The latest issue of the Independent Review is devoted to hidden gems in Adam Smith’s Inquiry Into the Nature and Causes of the Wealth of Nations. I was very happy to accept Robert Whaples’s invitation to contribute an essay surveying Smith’s great 1776 work. Here’s a slice from my essay:
The mercantilists’ confusion about the relationship between money and wealth mirrors their confusion about the relationship between production and consumption. Starting with the correct observation that consumption depends on production—and furthered by the also correct observation that producers earn money for what they produce and sell— the mercantilists leaped to the mistaken conclusion that production is an economic activity superior to consumption. After all, consumption, by its nature, consumes goods, resources, and capital, while production produces goods, resources, and capital. Surely we should do as much as possible of the latter and as little as possible of the former. But because people, left to their own devices, are more eager to consume than they are to produce— people, alas, willingly pay to do the former but must be paid to do the latter— intervention by a wise state is necessary to promote production and control consumption.
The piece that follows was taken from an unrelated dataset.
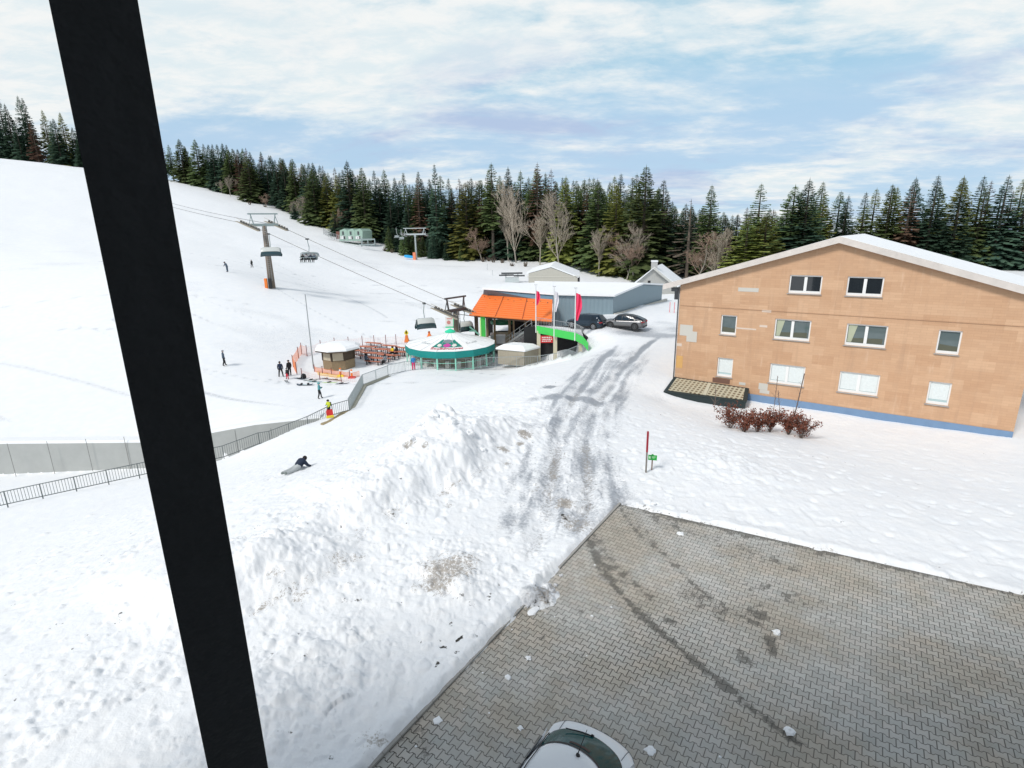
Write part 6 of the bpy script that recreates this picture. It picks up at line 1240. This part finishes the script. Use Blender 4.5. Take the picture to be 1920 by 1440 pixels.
def sapling(px, py, hgt, seed, label, lean=0, r_=.03):
    p = at(px, py, 15); root = T('bare_sapling', label, 'sapling', p); rd = random.Random(seed); h = MB(); tip = Vector((lean, .1, hgt)); h.tube([(0, 0, -.1), tip * .5 + Vector((.04, 0, 0)), tip], r_ * .6, 5)
    h.build('stem', TWIG, root); h = MB()
    for k in range(18):
        t_ = rd.uniform(.2, .95); b0 = tip * t_; a_ = rd.uniform(0, 6.28); e_ = b0 + Vector((math.cos(a_), math.sin(a_), 1.2)) * rd.uniform(.2, .55) * (1.1 - t_); h.tube([b0, (b0 + e_) / 2 + Vector((0, 0, .05)), e_], .006, 3)
    h.build('twigs', TWIG, root, fixn=False)
sapling(1339, 772, 1.7, 1, 'bare thin sapling in front of the latticed cellar lid'); sapling(1447, 790, 3.0, 2, 'bare thin sapling before the blue plinth, left of the taller one', .1); sapling(1480, 812, 3.6, 3, 'tallest bare dark sapling rising out of the hedge', .5, .05); sapling(1462, 795, 2.2, 4, 'short bare sapling leaning between two taller ones', -.3)
for px, py in ((1263, 585), (1257, 588)): pass
rp = T('red_stakes', 'pair of thin red stakes standing in the snow by the tiled house corner', 'stakes', at(1259, 586))
for dx in (-.25, .35): h = MB(); h.box((dx, 0, .6), (.06, .06, 1.5)); h.build('stake', mat('stake_pink', (.75, .12, .15), .6), rp)

# ------------------------------------------------------------------ trees
def foliage(name, c1, c2, c3=None):
    m = bpy.data.materials.new(name); m.use_nodes = True; t = m.node_tree; b = t.nodes['Principled BSDF']
    oi = N(t, 'ShaderNodeObjectInfo'); tc_ = N(t, 'ShaderNodeTexCoord'); ge = N(t, 'ShaderNodeNewGeometry')
    f = NOISE(t, tc_.outputs['Object'], .45, 4, .65); f2 = NOISE(t, tc_.outputs['Object'], 2.6, 3, .6)
    fac = M_(t, 'ADD', M_(t, 'MULTIPLY', SS(t, f, .3, .7), .6), M_(t, 'MULTIPLY', ge.outputs['Random Per Island'], .4))
    c = MIX(t, fac, (*c1, 1), (*c2, 1))
    if c3: c = MIX(t, M_(t, 'MULTIPLY', SS(t, f2, .55, .75), .7), c, (*c3, 1))
    v = M_(t, 'ADD', M_(t, 'MULTIPLY', oi.outputs['Random'], .8), .75)
    hs = N(t, 'ShaderNodeHueSaturation'); t.links.new(v, hs.inputs['Value']); t.links.new(c, hs.inputs['Color']); t.links.new(M_(t, 'ADD', M_(t, 'MULTIPLY', oi.outputs['Random'], .03), .485), hs.inputs['Hue'])
    t.links.new(hs.outputs[0], b.inputs['Base Color']); b.inputs['Roughness'].default_value = .75; b.inputs['Specular IOR Level'].default_value = .15
    tr = N(t, 'ShaderNodeBsdfTranslucent'); t.links.new(hs.outputs[0], tr.inputs[0]); mx = N(t, 'ShaderNodeMixShader'); mx.inputs[0].default_value = .40
    t.links.new(b.outputs[0], mx.inputs[1]); t.links.new(tr.outputs[0], mx.inputs[2]); t.links.new(mx.outputs[0], t.nodes['Material Output'].inputs[0]); return m
F_DK = foliage('needles_dark', (.036, .075, .055), (.095, .155, .10)); F_GR = foliage('needles_green', (.075, .12, .05), (.19, .24, .095)); F_OL = foliage('needles_olive', (.15, .17, .045), (.30, .31, .09), (.06, .09, .03))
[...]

Although Smith was aware that individuals (and governments) might well consume excessively, he nevertheless understood— as he famously put it, contradicting the mercantilists—that “consumption is the sole end and purpose of all production” (Smith [1776] 1981, 660). For Smith, a person can indeed consume excessively. But such excessiveness occurs only if and when that person’s consumption today reduces his ability to consume tomorrow by an amount that—when tomorrow arrives— the person will regret. Such a person realizes with remorse that his imprudent consumption yesterday diminished the total amount he’s able over time to consume. Ditto when an organization, including government, consumes: That consumption is excessive today only if it reduces its principals’ ability to consume tomorrow by an amount that the principals will regret.
In short, excessive consumption for Smith is consumption that imprudently reduces an economic entity’s ability to consume over a lifetime. Far from being opposed to consumption, Smith sought to maximize it over time.
The mercantilist attitude toward consumption differs categorically from Smith’s attitude. Whereas Smith understood that consumption is the end of economic activity, with production being exclusively a means to promote this end, mercantilists reverse this relationship, treating consumption as a means of promoting production. Smith could barely mask his contempt for this misunderstanding.